Más atrás, la fila está alegre, motivada, con los Luises, y otra gente que ya paladea las delicias carnosas, y están en plena despedida de alguien próximo a partir.
–Entendí que este país es un sube y baja, una montaña rusa –dice el homenajeado, que en breve sale rumbo a Sevilla, donde ya están mamá, papá y su hermana, quien tiene un reciente marido español y eso facilita las cosas. Están muy cerca de lograr la ciudadanía por asilo tras haberse declarado “perseguidos”.
Perro caliente que tapona la pena con ese regusto a cilantro y a cebolla. Hamburguesas y “pepitos” (carne, cerdo y pollo, todo junto, a cuchillo) que se empapan de “toppings”, y entonces estalla la fiesta del color y el sabor y la de los alientos desarrapados, y el Microcentro es testigo de una comunión excepcional muy informal, bien barata, bien a mano; se come más rápido que en otros locales venezolanos como el pionero Arepera Miss Venezuela (de Palermo Hollywood) o Meraki Food (en Tucumán al 600), que sin embargo brillan pero por otros motivos, desbordantes de arepas, patacones y sopas, pero que juegan otro partido, más foodie, más turistique.
Nada de esa pátina de glamour
Cubículo luminoso y apelotonado de mesas y una barra contra el vidrio: eso es Splash, que vibra de una alegría que es capaz de despertar al perro bien arropado de picantitos, y entre tantos perros y salchichas los chamos se ponen mimosos:
—¡Qué mujerón! –se les escucha sobre una señorita que pasó, de parte de uno que todavía no comió su perro caliente–. ¡Yo me caso!
–Yo le hago el favor tranquilamente –se vanagloria su colega, ahí coleando cerca de la esquina.
“Nos gustan mucho más las argentinas que las mujeres venezolanas –coinciden, los Luises–. El habla, los ojos, el físico; uno está en busca de algo distinto”.
Se extraña, en territorio de Splash, al país dejado atrás. En eso coincide la concurrencia en su mayoría venezolana, un mediodía de un día de semana.

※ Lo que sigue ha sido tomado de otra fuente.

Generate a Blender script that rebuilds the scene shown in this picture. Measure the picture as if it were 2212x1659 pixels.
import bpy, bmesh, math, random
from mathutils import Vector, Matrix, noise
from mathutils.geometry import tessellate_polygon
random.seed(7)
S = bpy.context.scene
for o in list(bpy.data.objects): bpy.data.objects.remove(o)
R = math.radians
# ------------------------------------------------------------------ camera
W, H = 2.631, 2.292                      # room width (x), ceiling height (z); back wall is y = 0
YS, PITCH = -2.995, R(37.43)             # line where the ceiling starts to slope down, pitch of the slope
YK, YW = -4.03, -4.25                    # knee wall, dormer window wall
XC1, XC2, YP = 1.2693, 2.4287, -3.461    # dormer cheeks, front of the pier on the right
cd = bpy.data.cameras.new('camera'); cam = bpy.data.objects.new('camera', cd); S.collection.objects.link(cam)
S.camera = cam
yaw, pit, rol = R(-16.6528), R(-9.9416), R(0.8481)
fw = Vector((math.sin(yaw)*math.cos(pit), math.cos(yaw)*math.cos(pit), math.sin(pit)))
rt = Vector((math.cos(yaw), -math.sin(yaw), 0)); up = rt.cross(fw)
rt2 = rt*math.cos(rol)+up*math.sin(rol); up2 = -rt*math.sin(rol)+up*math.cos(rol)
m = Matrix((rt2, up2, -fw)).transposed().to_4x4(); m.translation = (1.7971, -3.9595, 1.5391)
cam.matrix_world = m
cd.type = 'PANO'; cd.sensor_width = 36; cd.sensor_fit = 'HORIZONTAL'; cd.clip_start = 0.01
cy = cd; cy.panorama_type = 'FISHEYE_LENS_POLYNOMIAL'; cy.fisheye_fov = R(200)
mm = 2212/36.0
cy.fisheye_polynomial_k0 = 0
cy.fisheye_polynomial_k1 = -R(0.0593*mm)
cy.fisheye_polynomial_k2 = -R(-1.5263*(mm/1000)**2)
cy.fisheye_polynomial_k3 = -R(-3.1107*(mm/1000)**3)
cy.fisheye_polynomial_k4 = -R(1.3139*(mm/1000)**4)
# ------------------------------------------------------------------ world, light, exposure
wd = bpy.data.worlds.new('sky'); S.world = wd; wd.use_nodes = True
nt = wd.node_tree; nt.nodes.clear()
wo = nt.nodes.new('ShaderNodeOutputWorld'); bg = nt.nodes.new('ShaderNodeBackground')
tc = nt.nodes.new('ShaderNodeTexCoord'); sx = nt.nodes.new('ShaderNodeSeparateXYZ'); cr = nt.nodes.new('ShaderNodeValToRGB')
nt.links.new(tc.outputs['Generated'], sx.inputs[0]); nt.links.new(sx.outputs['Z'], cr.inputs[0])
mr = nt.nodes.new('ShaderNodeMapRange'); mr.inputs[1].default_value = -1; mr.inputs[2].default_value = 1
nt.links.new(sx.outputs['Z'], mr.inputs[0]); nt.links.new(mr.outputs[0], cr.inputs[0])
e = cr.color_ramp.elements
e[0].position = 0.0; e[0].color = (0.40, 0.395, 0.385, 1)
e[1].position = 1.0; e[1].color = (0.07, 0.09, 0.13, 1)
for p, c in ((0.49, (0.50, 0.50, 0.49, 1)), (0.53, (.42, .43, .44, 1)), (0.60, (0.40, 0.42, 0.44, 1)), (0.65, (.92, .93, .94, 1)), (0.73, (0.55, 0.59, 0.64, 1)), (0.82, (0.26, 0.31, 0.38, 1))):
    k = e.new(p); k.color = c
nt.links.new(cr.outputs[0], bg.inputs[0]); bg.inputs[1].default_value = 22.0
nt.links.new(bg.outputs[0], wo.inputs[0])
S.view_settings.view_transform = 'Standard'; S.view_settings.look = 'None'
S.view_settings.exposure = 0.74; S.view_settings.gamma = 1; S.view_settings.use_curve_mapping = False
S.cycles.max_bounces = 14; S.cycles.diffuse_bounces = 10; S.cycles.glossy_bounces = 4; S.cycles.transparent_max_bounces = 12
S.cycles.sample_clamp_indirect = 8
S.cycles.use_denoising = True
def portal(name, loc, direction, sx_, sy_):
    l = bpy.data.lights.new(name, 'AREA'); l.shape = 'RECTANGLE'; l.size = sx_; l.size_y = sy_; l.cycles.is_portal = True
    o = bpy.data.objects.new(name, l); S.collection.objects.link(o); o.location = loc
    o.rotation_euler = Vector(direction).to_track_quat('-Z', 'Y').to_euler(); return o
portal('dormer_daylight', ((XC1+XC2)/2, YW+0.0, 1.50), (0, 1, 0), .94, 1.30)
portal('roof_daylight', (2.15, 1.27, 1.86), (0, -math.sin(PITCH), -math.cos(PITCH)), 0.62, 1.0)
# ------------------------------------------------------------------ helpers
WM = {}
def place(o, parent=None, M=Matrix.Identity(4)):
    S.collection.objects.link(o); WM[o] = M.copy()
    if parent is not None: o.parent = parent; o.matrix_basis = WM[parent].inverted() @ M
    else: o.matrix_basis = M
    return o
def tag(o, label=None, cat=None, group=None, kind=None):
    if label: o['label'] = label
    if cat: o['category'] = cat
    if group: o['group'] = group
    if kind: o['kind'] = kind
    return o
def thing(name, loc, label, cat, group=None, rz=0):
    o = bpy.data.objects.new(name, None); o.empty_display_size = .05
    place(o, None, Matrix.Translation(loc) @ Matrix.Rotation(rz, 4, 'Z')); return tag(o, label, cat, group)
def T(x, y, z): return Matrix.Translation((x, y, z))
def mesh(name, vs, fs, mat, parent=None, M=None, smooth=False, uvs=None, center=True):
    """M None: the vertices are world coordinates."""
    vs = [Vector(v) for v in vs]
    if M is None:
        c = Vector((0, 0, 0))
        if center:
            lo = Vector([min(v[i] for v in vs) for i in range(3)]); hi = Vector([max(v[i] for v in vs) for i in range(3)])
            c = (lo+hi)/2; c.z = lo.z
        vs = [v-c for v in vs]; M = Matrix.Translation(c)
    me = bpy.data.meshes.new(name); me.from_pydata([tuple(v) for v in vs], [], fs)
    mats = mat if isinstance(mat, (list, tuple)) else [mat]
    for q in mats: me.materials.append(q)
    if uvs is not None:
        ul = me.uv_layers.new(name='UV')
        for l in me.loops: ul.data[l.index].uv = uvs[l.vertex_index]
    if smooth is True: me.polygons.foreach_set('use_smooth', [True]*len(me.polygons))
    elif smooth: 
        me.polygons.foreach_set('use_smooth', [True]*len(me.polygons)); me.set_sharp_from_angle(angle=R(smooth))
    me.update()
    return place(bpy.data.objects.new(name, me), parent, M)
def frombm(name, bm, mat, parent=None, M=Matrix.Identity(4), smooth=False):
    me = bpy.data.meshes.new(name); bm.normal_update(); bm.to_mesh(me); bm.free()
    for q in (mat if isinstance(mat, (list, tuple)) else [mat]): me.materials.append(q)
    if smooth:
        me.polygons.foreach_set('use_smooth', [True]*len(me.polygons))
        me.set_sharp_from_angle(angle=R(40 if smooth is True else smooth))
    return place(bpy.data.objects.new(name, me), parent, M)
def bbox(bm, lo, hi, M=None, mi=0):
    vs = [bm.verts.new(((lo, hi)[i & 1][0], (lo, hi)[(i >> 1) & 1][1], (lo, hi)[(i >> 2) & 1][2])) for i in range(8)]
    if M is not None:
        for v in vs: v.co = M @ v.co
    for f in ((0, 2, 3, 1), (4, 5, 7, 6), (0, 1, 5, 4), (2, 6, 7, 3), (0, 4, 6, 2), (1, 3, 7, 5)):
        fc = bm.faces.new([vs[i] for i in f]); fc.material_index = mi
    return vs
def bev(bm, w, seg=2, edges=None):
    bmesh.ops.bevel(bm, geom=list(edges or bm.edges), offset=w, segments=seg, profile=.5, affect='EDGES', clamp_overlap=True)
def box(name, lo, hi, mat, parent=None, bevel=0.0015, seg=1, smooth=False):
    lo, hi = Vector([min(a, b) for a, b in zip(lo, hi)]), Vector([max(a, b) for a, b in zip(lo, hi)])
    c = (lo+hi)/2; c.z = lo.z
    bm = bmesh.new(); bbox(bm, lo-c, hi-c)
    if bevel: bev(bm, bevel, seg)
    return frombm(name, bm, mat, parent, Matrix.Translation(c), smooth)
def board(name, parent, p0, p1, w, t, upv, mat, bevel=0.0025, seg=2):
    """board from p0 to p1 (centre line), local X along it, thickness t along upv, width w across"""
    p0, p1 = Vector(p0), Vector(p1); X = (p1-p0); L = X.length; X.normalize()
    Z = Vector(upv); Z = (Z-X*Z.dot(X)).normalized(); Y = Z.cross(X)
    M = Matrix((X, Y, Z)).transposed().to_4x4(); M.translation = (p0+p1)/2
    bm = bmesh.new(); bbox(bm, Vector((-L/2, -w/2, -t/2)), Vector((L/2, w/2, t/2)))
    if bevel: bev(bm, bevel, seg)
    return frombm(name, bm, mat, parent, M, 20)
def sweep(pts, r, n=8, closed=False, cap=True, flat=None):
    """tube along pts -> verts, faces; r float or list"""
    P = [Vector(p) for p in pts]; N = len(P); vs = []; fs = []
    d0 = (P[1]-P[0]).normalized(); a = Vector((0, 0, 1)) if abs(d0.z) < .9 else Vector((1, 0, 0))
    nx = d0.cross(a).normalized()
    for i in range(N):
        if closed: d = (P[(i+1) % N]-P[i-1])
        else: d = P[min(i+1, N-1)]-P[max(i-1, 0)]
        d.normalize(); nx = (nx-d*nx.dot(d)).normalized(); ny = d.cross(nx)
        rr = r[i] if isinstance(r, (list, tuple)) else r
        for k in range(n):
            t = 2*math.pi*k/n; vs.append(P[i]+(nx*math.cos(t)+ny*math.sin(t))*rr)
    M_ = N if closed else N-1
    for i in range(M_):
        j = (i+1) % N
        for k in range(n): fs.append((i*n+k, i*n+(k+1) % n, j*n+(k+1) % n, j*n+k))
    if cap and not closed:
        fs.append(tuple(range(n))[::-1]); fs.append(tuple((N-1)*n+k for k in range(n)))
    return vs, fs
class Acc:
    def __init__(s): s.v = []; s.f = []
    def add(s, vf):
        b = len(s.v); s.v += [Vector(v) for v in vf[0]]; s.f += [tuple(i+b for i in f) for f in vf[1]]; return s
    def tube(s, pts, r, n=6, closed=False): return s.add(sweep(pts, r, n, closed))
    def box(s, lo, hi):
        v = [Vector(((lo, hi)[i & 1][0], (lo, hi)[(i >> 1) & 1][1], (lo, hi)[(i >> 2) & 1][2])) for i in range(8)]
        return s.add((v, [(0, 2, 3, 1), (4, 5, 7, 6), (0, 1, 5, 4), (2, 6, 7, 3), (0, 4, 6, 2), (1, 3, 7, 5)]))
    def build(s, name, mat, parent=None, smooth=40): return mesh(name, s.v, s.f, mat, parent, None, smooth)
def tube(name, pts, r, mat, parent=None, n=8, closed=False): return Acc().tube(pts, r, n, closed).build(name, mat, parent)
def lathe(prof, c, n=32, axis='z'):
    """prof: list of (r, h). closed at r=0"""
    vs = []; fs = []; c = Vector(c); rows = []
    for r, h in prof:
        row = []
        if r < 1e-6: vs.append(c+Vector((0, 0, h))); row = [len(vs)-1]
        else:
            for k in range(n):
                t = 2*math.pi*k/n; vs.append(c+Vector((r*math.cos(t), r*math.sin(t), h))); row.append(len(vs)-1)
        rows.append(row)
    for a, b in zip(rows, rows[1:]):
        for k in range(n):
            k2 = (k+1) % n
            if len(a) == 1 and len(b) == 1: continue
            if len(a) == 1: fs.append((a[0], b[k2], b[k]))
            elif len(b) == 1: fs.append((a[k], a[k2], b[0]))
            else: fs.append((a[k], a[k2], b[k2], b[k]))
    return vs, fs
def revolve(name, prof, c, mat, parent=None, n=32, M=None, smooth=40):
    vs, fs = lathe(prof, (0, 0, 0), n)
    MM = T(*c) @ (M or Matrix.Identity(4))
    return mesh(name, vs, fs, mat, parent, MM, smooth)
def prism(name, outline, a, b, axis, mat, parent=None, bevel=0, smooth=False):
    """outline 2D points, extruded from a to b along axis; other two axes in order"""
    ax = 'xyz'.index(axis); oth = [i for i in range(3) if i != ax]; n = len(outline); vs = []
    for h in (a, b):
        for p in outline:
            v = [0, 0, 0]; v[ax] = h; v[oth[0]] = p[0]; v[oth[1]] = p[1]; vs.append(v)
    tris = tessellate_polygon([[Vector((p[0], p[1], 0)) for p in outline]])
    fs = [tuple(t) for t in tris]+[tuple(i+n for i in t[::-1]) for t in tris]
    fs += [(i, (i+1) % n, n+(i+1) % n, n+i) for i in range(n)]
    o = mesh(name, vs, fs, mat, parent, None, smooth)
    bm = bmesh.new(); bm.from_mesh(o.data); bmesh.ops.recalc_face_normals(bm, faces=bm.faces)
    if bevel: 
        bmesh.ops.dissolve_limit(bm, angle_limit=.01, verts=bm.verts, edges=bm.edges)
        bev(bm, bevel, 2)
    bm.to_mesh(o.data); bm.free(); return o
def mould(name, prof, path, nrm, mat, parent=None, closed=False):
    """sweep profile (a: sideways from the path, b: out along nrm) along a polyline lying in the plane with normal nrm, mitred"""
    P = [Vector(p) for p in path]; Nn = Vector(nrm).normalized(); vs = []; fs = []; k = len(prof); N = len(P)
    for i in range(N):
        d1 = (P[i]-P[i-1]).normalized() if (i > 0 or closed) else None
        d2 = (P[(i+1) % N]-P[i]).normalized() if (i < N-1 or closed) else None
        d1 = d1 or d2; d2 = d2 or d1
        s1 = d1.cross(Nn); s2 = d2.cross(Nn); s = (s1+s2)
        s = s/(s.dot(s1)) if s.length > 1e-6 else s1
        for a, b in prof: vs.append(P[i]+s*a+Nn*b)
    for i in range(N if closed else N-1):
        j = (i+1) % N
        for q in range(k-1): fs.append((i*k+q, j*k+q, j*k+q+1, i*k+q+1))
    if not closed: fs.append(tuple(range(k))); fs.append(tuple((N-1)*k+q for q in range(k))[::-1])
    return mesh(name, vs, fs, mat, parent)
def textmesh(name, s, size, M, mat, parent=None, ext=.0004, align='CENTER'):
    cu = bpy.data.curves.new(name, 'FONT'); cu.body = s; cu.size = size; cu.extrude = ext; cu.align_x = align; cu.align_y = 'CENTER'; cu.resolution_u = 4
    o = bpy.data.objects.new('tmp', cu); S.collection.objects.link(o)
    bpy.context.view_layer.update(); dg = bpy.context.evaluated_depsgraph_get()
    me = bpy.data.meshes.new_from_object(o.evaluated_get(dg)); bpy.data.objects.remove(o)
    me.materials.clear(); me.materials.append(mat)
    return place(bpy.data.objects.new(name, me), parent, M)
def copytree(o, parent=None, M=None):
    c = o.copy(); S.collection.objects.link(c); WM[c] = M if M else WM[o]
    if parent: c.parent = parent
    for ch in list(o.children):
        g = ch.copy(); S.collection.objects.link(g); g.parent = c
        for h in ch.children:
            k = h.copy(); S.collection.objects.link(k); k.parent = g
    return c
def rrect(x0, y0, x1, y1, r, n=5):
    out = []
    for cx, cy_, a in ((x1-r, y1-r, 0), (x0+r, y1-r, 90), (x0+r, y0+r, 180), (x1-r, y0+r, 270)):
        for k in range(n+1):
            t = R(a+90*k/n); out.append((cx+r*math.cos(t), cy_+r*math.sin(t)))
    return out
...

“¿Qué se extraña? –se pregunta Yubisay (de Maracay, región central de Venezuela)–. ¡Todo! El clima, la gente; a Ocumare de la costa, a los pies de la Cordillera de los Andes. ¿Qué se extraña? ¡El perro caliente!, que allá es otra cosa, ¡ese pan, esa salchicha!”.
Y se añora, en otra mesa de Splash, aquel pescado frito, de la zona de Oriente: el Caporo; ¡por favor dime dónde se consigue! “¿No es el surubí?”. No, no, no… Es ese que en los barrios de Caracas se cocina en bouls de un aceite hirviendo, y se sirve sobre una arepa gigante de maíz, y se sirve rociado de un queso que culmina el manjar. Ese sabor que en Buenos Aires no se consigue. La sazón; el clima: el verano eterno.